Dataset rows
──────

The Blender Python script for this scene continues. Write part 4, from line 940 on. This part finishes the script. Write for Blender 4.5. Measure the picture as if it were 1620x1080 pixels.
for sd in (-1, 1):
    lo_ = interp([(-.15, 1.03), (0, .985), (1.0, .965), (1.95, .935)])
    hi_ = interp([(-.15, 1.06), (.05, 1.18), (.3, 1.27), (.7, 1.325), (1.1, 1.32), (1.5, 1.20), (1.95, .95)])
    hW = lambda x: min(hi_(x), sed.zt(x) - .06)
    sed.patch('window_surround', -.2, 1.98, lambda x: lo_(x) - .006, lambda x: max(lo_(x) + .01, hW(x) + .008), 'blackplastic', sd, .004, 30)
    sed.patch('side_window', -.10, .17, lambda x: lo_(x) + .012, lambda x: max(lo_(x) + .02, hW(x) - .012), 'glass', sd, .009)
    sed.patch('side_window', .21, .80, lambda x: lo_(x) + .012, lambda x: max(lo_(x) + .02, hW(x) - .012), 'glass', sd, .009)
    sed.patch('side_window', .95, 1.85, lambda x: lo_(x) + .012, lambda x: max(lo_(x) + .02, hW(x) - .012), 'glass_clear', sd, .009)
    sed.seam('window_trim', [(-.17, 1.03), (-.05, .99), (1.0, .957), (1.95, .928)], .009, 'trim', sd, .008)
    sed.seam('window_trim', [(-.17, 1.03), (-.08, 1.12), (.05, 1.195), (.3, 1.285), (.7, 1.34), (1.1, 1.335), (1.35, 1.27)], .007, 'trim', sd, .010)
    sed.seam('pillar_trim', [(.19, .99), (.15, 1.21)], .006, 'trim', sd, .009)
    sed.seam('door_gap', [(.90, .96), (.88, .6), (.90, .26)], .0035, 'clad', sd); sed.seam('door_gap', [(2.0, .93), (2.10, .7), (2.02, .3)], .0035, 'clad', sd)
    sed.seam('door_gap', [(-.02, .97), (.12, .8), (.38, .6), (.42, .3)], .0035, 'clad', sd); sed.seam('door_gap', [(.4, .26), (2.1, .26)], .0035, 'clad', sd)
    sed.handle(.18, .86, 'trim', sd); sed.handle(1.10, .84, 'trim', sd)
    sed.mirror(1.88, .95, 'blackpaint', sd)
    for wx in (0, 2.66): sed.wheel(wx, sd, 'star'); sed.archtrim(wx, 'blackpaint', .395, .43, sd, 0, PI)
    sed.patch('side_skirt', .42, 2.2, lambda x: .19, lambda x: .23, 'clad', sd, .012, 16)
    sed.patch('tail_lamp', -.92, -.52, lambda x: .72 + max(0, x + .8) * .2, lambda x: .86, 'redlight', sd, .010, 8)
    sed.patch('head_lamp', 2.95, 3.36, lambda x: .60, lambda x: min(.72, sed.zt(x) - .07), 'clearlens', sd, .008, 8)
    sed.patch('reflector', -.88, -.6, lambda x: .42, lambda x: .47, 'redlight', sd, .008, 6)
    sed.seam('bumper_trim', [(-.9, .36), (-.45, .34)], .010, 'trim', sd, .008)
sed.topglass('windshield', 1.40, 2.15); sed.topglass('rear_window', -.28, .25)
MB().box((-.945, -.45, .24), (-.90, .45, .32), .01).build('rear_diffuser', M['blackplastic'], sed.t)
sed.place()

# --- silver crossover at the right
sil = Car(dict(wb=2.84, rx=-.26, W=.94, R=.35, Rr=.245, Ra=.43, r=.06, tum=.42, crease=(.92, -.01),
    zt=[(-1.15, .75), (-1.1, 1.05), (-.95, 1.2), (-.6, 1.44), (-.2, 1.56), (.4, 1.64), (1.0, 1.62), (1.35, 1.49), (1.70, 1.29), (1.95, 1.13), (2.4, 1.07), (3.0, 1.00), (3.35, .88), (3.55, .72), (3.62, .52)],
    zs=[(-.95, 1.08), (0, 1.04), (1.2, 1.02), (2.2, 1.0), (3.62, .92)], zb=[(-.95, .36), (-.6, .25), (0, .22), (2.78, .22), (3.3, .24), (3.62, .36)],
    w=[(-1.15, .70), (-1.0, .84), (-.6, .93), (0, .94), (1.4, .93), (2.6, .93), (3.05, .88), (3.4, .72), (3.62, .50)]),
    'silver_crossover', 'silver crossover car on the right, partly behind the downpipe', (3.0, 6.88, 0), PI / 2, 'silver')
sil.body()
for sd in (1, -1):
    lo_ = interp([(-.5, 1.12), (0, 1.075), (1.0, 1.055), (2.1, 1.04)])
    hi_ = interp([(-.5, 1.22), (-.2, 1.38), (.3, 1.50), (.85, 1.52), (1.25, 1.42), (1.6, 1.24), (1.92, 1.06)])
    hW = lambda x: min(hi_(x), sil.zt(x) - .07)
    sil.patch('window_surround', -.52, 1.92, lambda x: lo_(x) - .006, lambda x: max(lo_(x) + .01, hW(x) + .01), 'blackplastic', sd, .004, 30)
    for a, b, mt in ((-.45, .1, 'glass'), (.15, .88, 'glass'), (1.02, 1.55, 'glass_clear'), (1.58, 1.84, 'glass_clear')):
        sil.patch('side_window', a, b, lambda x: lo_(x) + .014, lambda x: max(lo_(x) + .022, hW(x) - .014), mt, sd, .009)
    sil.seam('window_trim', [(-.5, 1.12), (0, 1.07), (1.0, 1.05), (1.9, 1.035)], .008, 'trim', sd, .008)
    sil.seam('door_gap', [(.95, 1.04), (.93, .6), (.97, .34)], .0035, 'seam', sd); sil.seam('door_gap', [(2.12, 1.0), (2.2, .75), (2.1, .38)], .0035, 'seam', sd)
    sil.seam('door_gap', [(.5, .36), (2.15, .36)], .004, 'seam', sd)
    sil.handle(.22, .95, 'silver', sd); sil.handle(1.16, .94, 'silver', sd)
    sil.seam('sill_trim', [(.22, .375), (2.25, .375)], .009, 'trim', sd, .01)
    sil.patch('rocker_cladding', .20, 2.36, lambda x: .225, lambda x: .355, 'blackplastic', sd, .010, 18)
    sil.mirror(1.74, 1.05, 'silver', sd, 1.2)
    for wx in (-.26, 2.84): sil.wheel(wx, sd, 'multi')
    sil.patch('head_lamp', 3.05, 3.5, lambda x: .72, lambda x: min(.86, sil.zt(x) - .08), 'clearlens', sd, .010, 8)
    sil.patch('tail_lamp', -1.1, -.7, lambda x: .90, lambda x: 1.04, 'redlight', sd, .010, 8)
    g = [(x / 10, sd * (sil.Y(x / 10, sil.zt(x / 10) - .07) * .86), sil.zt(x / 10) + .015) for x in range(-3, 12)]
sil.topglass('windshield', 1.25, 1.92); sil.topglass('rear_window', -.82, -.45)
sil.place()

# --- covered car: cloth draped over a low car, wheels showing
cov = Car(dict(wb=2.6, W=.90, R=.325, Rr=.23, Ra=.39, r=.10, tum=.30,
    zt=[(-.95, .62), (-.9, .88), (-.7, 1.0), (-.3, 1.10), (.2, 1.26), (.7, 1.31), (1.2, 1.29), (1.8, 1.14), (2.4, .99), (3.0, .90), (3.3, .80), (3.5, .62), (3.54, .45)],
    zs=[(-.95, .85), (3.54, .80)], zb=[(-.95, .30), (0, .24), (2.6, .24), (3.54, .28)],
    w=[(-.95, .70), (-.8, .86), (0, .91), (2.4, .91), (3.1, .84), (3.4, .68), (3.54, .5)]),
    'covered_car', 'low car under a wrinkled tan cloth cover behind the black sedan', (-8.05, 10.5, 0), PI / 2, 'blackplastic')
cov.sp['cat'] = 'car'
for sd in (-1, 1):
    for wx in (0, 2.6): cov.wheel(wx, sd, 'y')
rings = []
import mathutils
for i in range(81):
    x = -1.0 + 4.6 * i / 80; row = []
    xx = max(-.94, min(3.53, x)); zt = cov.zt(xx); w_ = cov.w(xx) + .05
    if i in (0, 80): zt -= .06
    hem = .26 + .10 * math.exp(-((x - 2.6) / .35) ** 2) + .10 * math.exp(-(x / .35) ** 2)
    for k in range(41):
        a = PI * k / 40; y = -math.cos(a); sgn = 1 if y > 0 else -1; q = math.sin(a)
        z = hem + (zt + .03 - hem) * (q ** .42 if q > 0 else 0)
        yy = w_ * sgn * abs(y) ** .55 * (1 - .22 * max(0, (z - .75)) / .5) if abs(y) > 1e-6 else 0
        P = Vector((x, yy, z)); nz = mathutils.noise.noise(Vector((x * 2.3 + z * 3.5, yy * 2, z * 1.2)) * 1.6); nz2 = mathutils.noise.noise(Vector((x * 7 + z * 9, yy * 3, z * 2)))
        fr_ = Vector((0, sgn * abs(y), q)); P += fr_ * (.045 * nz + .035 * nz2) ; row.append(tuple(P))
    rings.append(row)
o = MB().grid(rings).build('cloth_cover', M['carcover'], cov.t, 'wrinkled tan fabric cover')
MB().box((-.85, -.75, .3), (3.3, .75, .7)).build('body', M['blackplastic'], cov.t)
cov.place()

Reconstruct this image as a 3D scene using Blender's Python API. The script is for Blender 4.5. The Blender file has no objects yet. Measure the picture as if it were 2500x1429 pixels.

──────

■ **Job**: Pick each line holding the word "scene" out of the data and copy it.

■ **Result for this task**:
The Blender Python script for this scene continues. Write part 4, from line 940 on. This part finishes the script. Write for Blender 4.5. Measure the picture as if it were 1620x1080 pixels.
Reconstruct this image as a 3D scene using Blender's Python API. The script is for Blender 4.5. The Blender file has no objects yet. Measure the picture as if it were 2500x1429 pixels.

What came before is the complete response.